Half of us draw our guns on an already fallen man, half of us becoming non-factors. Half of us moving ourselves uselessly around the other even if the other, despite their efforts, can't make much of a difference. No matter the side, we are all safe. None of us matter.
Though, by not looking away, by not being satisfied with a blurry capture of a single moment of a much greater awe-inspiring event, I can see that there are those that have openly and gratefully accepted Aaron Bushnell's offering, out of need, out of recognition of selflessness, out of a deep understanding of the power of true generosity. There are those that are hungry, lonely, weary, and in danger. And in this world, there are more of them than us.
They are made of tougher stuff. They are lower than us with a daunting climb, yet are more hopeful. They grasp for a light in the distance while we are so close it blinds us. They are welcoming of inspiration when it is hard for us to recognize substance, even as a raging inferno right in front of our faces.

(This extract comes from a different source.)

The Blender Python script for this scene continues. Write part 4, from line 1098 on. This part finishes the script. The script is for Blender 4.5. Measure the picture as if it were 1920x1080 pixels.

They are the world's potential, and we, at some time, will be put out to pasture. We can't see it now because we have been separated from the world, by our greatness. Because of our prosperity and the fullness of our good lives, we are too far away from them to see ourselves with their eyes. And we don't see that they and we are moving closer to each other by the day. Though we may not see, there are fires burning everywhere, both far and near. And those fires all burn, hurt, inspire, and empower. They all bring change, though we don't get close enough to make much of a difference. We are only intimate with ourselves.
Not until the brightness of Aaron Bushnell's fire could I see through the hard-earned assumptions of my own greatness. I realize there is a translucent barrier between what I can see and what of it I can feel. I now know there could only ever be the conception of truth by removing it, while watching it all burn.